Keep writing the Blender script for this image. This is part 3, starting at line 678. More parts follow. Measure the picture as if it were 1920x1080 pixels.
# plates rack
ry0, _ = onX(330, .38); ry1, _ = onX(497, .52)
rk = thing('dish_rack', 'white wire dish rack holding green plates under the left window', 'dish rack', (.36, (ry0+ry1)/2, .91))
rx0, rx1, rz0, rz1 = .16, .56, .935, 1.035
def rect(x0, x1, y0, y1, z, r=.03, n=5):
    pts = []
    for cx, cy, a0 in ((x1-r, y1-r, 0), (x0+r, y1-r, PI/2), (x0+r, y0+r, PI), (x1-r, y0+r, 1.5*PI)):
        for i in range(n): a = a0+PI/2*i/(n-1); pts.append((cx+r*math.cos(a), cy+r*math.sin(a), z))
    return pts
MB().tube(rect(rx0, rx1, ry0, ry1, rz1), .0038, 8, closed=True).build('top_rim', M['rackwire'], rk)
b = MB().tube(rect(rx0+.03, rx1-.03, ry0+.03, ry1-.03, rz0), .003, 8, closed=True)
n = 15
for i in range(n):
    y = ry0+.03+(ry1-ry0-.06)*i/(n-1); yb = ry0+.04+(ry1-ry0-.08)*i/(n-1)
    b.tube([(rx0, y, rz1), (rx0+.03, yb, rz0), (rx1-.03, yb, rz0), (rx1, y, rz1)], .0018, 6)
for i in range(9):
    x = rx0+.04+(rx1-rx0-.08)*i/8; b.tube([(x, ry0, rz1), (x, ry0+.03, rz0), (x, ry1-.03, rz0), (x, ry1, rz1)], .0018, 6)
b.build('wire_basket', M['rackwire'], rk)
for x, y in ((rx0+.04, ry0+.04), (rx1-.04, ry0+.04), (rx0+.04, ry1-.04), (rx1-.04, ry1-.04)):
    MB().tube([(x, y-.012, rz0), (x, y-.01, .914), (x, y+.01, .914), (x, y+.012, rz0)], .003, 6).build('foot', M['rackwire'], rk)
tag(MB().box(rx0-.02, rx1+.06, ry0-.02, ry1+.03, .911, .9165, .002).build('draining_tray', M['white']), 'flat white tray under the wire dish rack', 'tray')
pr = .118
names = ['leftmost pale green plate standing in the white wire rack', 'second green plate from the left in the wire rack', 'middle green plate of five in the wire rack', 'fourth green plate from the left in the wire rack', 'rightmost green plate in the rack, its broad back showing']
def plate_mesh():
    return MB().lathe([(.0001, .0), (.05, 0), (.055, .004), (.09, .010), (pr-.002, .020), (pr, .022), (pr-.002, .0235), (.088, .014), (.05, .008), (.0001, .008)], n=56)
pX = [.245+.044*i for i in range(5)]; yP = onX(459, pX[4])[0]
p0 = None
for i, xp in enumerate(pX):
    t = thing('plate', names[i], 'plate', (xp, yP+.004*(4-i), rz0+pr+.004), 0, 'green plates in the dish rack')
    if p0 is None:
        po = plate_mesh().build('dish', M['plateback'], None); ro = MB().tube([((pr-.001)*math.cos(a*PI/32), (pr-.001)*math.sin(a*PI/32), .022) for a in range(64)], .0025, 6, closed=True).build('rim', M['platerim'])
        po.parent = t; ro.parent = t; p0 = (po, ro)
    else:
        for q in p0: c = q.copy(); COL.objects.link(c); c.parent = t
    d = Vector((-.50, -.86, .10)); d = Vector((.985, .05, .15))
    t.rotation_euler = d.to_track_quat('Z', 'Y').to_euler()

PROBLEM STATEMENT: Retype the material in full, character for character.

TASK OUTPUT:
Keep writing the Blender script for this image. This is part 3, starting at line 678. More parts follow. Measure the picture as if it were 1920x1080 pixels.
# plates rack
ry0, _ = onX(330, .38); ry1, _ = onX(497, .52)
rk = thing('dish_rack', 'white wire dish rack holding green plates under the left window', 'dish rack', (.36, (ry0+ry1)/2, .91))
rx0, rx1, rz0, rz1 = .16, .56, .935, 1.035
def rect(x0, x1, y0, y1, z, r=.03, n=5):
    pts = []
    for cx, cy, a0 in ((x1-r, y1-r, 0), (x0+r, y1-r, PI/2), (x0+r, y0+r, PI), (x1-r, y0+r, 1.5*PI)):
        for i in range(n): a = a0+PI/2*i/(n-1); pts.append((cx+r*math.cos(a), cy+r*math.sin(a), z))
    return pts
MB().tube(rect(rx0, rx1, ry0, ry1, rz1), .0038, 8, closed=True).build('top_rim', M['rackwire'], rk)
b = MB().tube(rect(rx0+.03, rx1-.03, ry0+.03, ry1-.03, rz0), .003, 8, closed=True)
n = 15
for i in range(n):
    y = ry0+.03+(ry1-ry0-.06)*i/(n-1); yb = ry0+.04+(ry1-ry0-.08)*i/(n-1)
    b.tube([(rx0, y, rz1), (rx0+.03, yb, rz0), (rx1-.03, yb, rz0), (rx1, y, rz1)], .0018, 6)
for i in range(9):
    x = rx0+.04+(rx1-rx0-.08)*i/8; b.tube([(x, ry0, rz1), (x, ry0+.03, rz0), (x, ry1-.03, rz0), (x, ry1, rz1)], .0018, 6)
b.build('wire_basket', M['rackwire'], rk)
for x, y in ((rx0+.04, ry0+.04), (rx1-.04, ry0+.04), (rx0+.04, ry1-.04), (rx1-.04, ry1-.04)):
    MB().tube([(x, y-.012, rz0), (x, y-.01, .914), (x, y+.01, .914), (x, y+.012, rz0)], .003, 6).build('foot', M['rackwire'], rk)
tag(MB().box(rx0-.02, rx1+.06, ry0-.02, ry1+.03, .911, .9165, .002).build('draining_tray', M['white']), 'flat white tray under the wire dish rack', 'tray')
pr = .118
names = ['leftmost pale green plate standing in the white wire rack', 'second green plate from the left in the wire rack', 'middle green plate of five in the wire rack', 'fourth green plate from the left in the wire rack', 'rightmost green plate in the rack, its broad back showing']
def plate_mesh():
    return MB().lathe([(.0001, .0), (.05, 0), (.055, .004), (.09, .010), (pr-.002, .020), (pr, .022), (pr-.002, .0235), (.088, .014), (.05, .008), (.0001, .008)], n=56)
pX = [.245+.044*i for i in range(5)]; yP = onX(459, pX[4])[0]
p0 = None
for i, xp in enumerate(pX):
    t = thing('plate', names[i], 'plate', (xp, yP+.004*(4-i), rz0+pr+.004), 0, 'green plates in the dish rack')
    if p0 is None:
        po = plate_mesh().build('dish', M['plateback'], None); ro = MB().tube([((pr-.001)*math.cos(a*PI/32), (pr-.001)*math.sin(a*PI/32), .022) for a in range(64)], .0025, 6, closed=True).build('rim', M['platerim'])
        po.parent = t; ro.parent = t; p0 = (po, ro)
    else:
        for q in p0: c = q.copy(); COL.objects.link(c); c.parent = t
    d = Vector((-.50, -.86, .10)); d = Vector((.985, .05, .15))
    t.rotation_euler = d.to_track_quat('Z', 'Y').to_euler()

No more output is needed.